La copertina: un tributo alla visione di Storm Thorgerson
Lo sguardo è catturato, prima ancora dell’ascolto, da una copertina che dialoga idealmente con l’eredità di Storm Thorgerson, storico artefice di iconografie intramontabili. Figure enigmatiche, cromie sospese e prospettive inconsuete compongono un’immagine dal forte valore simbolico, capace di anticipare la tensione narrativa dell’album. Non si tratta di un omaggio superficiale, bensì di una chiave di lettura: l’immagine guida l’orecchio verso un territorio dove tutto è possibile, proprio come accadeva nei lavori più visionari del celebre fotografo.

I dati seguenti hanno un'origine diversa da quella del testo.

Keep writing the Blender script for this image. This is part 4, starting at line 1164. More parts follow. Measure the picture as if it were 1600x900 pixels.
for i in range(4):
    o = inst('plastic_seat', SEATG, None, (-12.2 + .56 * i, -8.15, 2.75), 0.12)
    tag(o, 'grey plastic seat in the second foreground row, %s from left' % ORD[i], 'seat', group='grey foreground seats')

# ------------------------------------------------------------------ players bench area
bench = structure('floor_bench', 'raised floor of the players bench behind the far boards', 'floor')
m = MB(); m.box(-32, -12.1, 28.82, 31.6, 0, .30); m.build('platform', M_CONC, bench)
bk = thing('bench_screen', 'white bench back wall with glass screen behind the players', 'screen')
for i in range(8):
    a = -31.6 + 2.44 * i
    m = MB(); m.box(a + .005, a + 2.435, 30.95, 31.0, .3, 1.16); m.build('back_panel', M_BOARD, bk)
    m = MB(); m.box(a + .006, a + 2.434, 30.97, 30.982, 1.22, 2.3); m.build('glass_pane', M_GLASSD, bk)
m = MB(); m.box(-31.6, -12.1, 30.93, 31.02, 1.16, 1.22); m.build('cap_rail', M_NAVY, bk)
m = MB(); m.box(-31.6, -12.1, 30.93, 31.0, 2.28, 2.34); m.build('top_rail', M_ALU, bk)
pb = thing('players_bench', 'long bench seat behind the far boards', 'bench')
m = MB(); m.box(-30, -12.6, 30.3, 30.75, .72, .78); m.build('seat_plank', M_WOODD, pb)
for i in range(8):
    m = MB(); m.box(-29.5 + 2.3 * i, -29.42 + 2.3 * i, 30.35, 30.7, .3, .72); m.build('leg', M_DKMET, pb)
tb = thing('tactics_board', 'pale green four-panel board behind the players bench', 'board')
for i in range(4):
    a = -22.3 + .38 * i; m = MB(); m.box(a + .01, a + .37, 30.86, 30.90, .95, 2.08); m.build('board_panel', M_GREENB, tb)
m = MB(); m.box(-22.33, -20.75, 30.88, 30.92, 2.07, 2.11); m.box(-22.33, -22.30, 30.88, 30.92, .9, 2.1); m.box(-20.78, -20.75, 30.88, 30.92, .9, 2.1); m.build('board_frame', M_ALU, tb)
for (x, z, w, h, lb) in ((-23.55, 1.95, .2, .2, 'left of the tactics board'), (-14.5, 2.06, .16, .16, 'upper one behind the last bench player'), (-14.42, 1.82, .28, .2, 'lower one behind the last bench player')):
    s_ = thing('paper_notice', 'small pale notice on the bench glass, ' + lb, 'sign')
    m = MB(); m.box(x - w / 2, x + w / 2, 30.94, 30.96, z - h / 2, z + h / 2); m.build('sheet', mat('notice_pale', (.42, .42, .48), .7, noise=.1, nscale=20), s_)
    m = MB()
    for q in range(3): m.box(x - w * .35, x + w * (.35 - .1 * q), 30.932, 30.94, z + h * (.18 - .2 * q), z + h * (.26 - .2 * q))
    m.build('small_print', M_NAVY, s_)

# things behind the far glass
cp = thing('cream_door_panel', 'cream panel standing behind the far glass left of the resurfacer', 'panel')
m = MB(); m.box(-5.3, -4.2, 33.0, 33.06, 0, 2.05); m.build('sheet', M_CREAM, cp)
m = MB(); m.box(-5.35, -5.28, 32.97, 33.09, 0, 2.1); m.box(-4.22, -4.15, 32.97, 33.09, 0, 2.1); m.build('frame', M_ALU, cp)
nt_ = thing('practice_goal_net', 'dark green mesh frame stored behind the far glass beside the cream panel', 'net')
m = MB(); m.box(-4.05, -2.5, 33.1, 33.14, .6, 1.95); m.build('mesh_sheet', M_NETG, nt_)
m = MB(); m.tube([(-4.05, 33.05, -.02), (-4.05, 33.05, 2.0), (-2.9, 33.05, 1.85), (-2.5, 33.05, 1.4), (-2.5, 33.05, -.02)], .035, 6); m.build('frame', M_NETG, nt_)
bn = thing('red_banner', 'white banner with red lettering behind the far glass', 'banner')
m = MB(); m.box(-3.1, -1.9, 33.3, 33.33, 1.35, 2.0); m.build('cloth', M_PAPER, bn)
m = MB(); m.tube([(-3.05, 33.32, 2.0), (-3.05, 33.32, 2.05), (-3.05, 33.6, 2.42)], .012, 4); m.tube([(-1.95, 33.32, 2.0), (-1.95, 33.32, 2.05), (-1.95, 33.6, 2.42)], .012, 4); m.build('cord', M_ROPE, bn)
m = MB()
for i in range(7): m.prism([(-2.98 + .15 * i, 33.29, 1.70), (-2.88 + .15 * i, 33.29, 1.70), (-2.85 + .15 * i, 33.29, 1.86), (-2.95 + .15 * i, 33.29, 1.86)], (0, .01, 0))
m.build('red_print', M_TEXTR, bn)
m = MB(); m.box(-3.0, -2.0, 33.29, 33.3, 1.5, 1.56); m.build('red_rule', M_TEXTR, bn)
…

Questa scelta estetica conferma la cura quasi artigianale con cui Primaluce affronta ogni dettaglio del progetto, ponendo la dimensione visiva sullo stesso piano di quella sonora. La copertina diviene quindi estensione concettuale delle ventuno tracce: il senso di spaesamento e meraviglia evocato dallo scatto trova eco nelle modulazioni armoniche, mentre le ombre e le luci che scolpiscono l’immagine risuonano nelle dinamiche della partitura. Il packaging non serve più soltanto a contenere il disco, ma a innescare un dialogo silenzioso con chi ascolta, segno di una visione artistica compiuta e coraggiosa.
Un ascolto accessibile, una sfida per l’esecutore
Sebbene la complessità strutturale delle composizioni possa intimorire l’esecutore, l’esperienza dell’ascoltatore risulta sorprendentemente fluida. Sequenze metriche irregolari e mutamenti di tonalità vengono mascherati da linee melodiche immediate che fungono da bussola emotiva. Primaluce dimostra che il rock progressivo può parlare a un pubblico ampio senza cedere al compromesso. La profondità è nascosta in bella vista: chi desidera analizzare troverà materiale sterminato, chi preferisce abbandonarsi alla suggestione potrà farlo senza inciampi.
L’impressione complessiva è quella di un equilibrio raggiunto dopo anni di ricerca. La scrittura rimane impegnativa per chi la deve tradurre in gesto strumentale, ma l’architettura interna è concepita per toccare la sensibilità di chiunque. Questa duplice natura – ardua per l’interprete, generosa con l’udito – rivela la maturità di un autore che padroneggia i codici del genere e ne scorge i limiti, superandoli con naturalezza. La musica, qui, diventa strumento di armonizzazione interiore, riequilibrando tanto chi la crea quanto chi la riceve.
La scelta di pubblicazione indipendente
Coerentemente con un percorso votato alla libertà artistica, “Gone Are the Days” è stato reso disponibile su Bandcamp, piattaforma che garantisce agli autori indipendenti un controllo pressoché totale sulle proprie opere e un rapporto diretto con gli ascoltatori. Questo canale, privo di intermediazioni invasive, permette di integrare la distribuzione digitale con un sostegno economico immediato, favorendo la sostenibilità di progetti complessi come quello di Primaluce.
L’accessibilità immediata del disco rafforza la dimensione di comunità che circonda il prog contemporaneo. Chi sceglie di acquistare o semplicemente di ascoltare può farlo senza ostacoli, sostenendo in modo tangibile la ricerca di un artista che ha optato per la via più impegnativa ma anche più autentica. L’atto di premere play diventa, così, consapevole partecipazione a una visione condivisa, nella quale indipendenza produttiva e qualità musicale convergono per offrire un’esperienza ad alta densità emotiva.